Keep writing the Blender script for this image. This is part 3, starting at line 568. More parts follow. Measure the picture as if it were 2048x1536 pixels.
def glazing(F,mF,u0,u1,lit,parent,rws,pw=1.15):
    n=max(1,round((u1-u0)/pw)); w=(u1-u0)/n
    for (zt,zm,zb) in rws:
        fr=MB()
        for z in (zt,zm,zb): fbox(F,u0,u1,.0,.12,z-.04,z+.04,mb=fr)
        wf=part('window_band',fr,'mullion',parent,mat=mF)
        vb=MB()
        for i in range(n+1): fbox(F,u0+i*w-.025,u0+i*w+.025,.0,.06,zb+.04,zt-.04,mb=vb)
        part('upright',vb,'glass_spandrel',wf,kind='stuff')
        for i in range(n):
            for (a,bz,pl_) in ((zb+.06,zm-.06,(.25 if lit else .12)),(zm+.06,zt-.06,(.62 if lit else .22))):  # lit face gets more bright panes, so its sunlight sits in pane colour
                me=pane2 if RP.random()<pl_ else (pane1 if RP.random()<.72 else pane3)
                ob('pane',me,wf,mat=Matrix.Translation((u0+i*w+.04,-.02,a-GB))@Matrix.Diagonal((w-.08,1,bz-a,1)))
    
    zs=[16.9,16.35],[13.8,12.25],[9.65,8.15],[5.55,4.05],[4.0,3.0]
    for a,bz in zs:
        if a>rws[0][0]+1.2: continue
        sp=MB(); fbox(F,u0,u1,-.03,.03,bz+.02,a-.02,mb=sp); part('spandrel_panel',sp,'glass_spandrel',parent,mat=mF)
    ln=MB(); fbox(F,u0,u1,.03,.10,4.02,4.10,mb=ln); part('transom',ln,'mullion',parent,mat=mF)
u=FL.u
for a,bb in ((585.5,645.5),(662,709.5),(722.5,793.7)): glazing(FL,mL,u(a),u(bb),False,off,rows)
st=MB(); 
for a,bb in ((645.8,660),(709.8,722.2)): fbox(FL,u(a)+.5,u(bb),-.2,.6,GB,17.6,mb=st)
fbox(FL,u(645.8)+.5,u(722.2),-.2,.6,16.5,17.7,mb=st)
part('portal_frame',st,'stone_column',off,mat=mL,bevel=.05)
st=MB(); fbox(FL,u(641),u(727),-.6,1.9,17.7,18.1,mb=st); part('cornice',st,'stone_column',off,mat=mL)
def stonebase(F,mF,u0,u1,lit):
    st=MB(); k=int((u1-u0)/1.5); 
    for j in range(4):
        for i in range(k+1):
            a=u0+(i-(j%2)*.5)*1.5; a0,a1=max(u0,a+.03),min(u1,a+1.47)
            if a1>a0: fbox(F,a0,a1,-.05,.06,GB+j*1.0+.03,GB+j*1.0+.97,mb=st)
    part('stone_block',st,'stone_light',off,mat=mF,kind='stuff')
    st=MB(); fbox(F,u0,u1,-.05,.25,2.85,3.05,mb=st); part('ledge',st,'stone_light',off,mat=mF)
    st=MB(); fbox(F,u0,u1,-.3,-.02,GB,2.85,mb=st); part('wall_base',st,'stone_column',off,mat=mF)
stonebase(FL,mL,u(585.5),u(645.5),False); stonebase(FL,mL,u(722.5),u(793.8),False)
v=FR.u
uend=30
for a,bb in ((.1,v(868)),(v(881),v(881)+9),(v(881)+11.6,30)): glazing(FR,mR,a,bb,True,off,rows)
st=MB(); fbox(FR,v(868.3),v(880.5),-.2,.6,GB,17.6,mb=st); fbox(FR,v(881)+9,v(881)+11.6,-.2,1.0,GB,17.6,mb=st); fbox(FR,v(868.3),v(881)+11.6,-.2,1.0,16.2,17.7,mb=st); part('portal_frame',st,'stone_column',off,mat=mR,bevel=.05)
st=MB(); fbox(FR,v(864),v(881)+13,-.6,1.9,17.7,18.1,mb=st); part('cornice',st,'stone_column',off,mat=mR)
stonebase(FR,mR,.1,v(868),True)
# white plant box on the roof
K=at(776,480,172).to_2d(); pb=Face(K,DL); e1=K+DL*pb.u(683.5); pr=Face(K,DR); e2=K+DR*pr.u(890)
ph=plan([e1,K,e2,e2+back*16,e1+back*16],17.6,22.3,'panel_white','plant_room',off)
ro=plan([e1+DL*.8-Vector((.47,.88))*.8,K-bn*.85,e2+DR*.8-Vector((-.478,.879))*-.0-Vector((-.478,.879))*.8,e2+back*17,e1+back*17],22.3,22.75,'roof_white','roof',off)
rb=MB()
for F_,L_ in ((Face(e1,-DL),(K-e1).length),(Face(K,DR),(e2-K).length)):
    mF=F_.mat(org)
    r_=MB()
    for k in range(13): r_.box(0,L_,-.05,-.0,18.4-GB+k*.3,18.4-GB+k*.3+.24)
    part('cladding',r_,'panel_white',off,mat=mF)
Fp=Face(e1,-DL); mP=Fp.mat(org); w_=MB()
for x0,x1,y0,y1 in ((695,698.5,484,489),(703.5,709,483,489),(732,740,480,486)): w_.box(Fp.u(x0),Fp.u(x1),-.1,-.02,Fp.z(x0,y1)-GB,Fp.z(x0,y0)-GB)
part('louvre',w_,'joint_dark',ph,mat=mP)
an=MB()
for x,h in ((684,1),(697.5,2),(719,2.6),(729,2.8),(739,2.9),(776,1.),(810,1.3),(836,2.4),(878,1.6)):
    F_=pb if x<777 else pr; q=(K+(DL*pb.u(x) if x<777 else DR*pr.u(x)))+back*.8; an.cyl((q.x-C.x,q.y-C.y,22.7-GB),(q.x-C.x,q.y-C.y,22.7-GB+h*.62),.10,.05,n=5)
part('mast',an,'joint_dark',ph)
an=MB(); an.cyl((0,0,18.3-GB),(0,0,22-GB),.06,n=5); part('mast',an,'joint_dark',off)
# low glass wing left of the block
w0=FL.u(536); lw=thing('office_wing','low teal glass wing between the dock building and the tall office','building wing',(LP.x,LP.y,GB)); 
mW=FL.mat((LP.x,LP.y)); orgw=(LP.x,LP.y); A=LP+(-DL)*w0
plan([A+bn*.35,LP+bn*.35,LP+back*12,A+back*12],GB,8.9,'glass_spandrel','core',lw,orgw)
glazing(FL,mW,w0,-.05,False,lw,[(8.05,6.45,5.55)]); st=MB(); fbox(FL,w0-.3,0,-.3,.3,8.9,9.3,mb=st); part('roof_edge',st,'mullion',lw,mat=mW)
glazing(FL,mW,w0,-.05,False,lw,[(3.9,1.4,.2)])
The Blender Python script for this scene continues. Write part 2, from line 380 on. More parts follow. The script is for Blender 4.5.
============================================================
### Your instructions:
Write out the entries in full, exactly as given.

### Exercise answer:
Keep writing the Blender script for this image. This is part 3, starting at line 568. More parts follow. Measure the picture as if it were 2048x1536 pixels.
def glazing(F,mF,u0,u1,lit,parent,rws,pw=1.15):
    n=max(1,round((u1-u0)/pw)); w=(u1-u0)/n
    for (zt,zm,zb) in rws:
        fr=MB()
        for z in (zt,zm,zb): fbox(F,u0,u1,.0,.12,z-.04,z+.04,mb=fr)
        wf=part('window_band',fr,'mullion',parent,mat=mF)
        vb=MB()
        for i in range(n+1): fbox(F,u0+i*w-.025,u0+i*w+.025,.0,.06,zb+.04,zt-.04,mb=vb)
        part('upright',vb,'glass_spandrel',wf,kind='stuff')
        for i in range(n):
            for (a,bz,pl_) in ((zb+.06,zm-.06,(.25 if lit else .12)),(zm+.06,zt-.06,(.62 if lit else .22))):  # lit face gets more bright panes, so its sunlight sits in pane colour
                me=pane2 if RP.random()<pl_ else (pane1 if RP.random()<.72 else pane3)
                ob('pane',me,wf,mat=Matrix.Translation((u0+i*w+.04,-.02,a-GB))@Matrix.Diagonal((w-.08,1,bz-a,1)))
    
    zs=[16.9,16.35],[13.8,12.25],[9.65,8.15],[5.55,4.05],[4.0,3.0]
    for a,bz in zs:
        if a>rws[0][0]+1.2: continue
        sp=MB(); fbox(F,u0,u1,-.03,.03,bz+.02,a-.02,mb=sp); part('spandrel_panel',sp,'glass_spandrel',parent,mat=mF)
    ln=MB(); fbox(F,u0,u1,.03,.10,4.02,4.10,mb=ln); part('transom',ln,'mullion',parent,mat=mF)
u=FL.u
for a,bb in ((585.5,645.5),(662,709.5),(722.5,793.7)): glazing(FL,mL,u(a),u(bb),False,off,rows)
st=MB(); 
for a,bb in ((645.8,660),(709.8,722.2)): fbox(FL,u(a)+.5,u(bb),-.2,.6,GB,17.6,mb=st)
fbox(FL,u(645.8)+.5,u(722.2),-.2,.6,16.5,17.7,mb=st)
part('portal_frame',st,'stone_column',off,mat=mL,bevel=.05)
st=MB(); fbox(FL,u(641),u(727),-.6,1.9,17.7,18.1,mb=st); part('cornice',st,'stone_column',off,mat=mL)
def stonebase(F,mF,u0,u1,lit):
    st=MB(); k=int((u1-u0)/1.5); 
    for j in range(4):
        for i in range(k+1):
            a=u0+(i-(j%2)*.5)*1.5; a0,a1=max(u0,a+.03),min(u1,a+1.47)
            if a1>a0: fbox(F,a0,a1,-.05,.06,GB+j*1.0+.03,GB+j*1.0+.97,mb=st)
    part('stone_block',st,'stone_light',off,mat=mF,kind='stuff')
    st=MB(); fbox(F,u0,u1,-.05,.25,2.85,3.05,mb=st); part('ledge',st,'stone_light',off,mat=mF)
    st=MB(); fbox(F,u0,u1,-.3,-.02,GB,2.85,mb=st); part('wall_base',st,'stone_column',off,mat=mF)
stonebase(FL,mL,u(585.5),u(645.5),False); stonebase(FL,mL,u(722.5),u(793.8),False)
v=FR.u
uend=30
for a,bb in ((.1,v(868)),(v(881),v(881)+9),(v(881)+11.6,30)): glazing(FR,mR,a,bb,True,off,rows)
st=MB(); fbox(FR,v(868.3),v(880.5),-.2,.6,GB,17.6,mb=st); fbox(FR,v(881)+9,v(881)+11.6,-.2,1.0,GB,17.6,mb=st); fbox(FR,v(868.3),v(881)+11.6,-.2,1.0,16.2,17.7,mb=st); part('portal_frame',st,'stone_column',off,mat=mR,bevel=.05)
st=MB(); fbox(FR,v(864),v(881)+13,-.6,1.9,17.7,18.1,mb=st); part('cornice',st,'stone_column',off,mat=mR)
stonebase(FR,mR,.1,v(868),True)
# white plant box on the roof
K=at(776,480,172).to_2d(); pb=Face(K,DL); e1=K+DL*pb.u(683.5); pr=Face(K,DR); e2=K+DR*pr.u(890)
ph=plan([e1,K,e2,e2+back*16,e1+back*16],17.6,22.3,'panel_white','plant_room',off)
ro=plan([e1+DL*.8-Vector((.47,.88))*.8,K-bn*.85,e2+DR*.8-Vector((-.478,.879))*-.0-Vector((-.478,.879))*.8,e2+back*17,e1+back*17],22.3,22.75,'roof_white','roof',off)
rb=MB()
for F_,L_ in ((Face(e1,-DL),(K-e1).length),(Face(K,DR),(e2-K).length)):
    mF=F_.mat(org)
    r_=MB()
    for k in range(13): r_.box(0,L_,-.05,-.0,18.4-GB+k*.3,18.4-GB+k*.3+.24)
    part('cladding',r_,'panel_white',off,mat=mF)
Fp=Face(e1,-DL); mP=Fp.mat(org); w_=MB()
for x0,x1,y0,y1 in ((695,698.5,484,489),(703.5,709,483,489),(732,740,480,486)): w_.box(Fp.u(x0),Fp.u(x1),-.1,-.02,Fp.z(x0,y1)-GB,Fp.z(x0,y0)-GB)
part('louvre',w_,'joint_dark',ph,mat=mP)
an=MB()
for x,h in ((684,1),(697.5,2),(719,2.6),(729,2.8),(739,2.9),(776,1.),(810,1.3),(836,2.4),(878,1.6)):
    F_=pb if x<777 else pr; q=(K+(DL*pb.u(x) if x<777 else DR*pr.u(x)))+back*.8; an.cyl((q.x-C.x,q.y-C.y,22.7-GB),(q.x-C.x,q.y-C.y,22.7-GB+h*.62),.10,.05,n=5)
part('mast',an,'joint_dark',ph)
an=MB(); an.cyl((0,0,18.3-GB),(0,0,22-GB),.06,n=5); part('mast',an,'joint_dark',off)
# low glass wing left of the block
w0=FL.u(536); lw=thing('office_wing','low teal glass wing between the dock building and the tall office','building wing',(LP.x,LP.y,GB)); 
mW=FL.mat((LP.x,LP.y)); orgw=(LP.x,LP.y); A=LP+(-DL)*w0
plan([A+bn*.35,LP+bn*.35,LP+back*12,A+back*12],GB,8.9,'glass_spandrel','core',lw,orgw)
glazing(FL,mW,w0,-.05,False,lw,[(8.05,6.45,5.55)]); st=MB(); fbox(FL,w0-.3,0,-.3,.3,8.9,9.3,mb=st); part('roof_edge',st,'mullion',lw,mat=mW)
glazing(FL,mW,w0,-.05,False,lw,[(3.9,1.4,.2)])
The Blender Python script for this scene continues. Write part 2, from line 380 on. More parts follow. The script is for Blender 4.5.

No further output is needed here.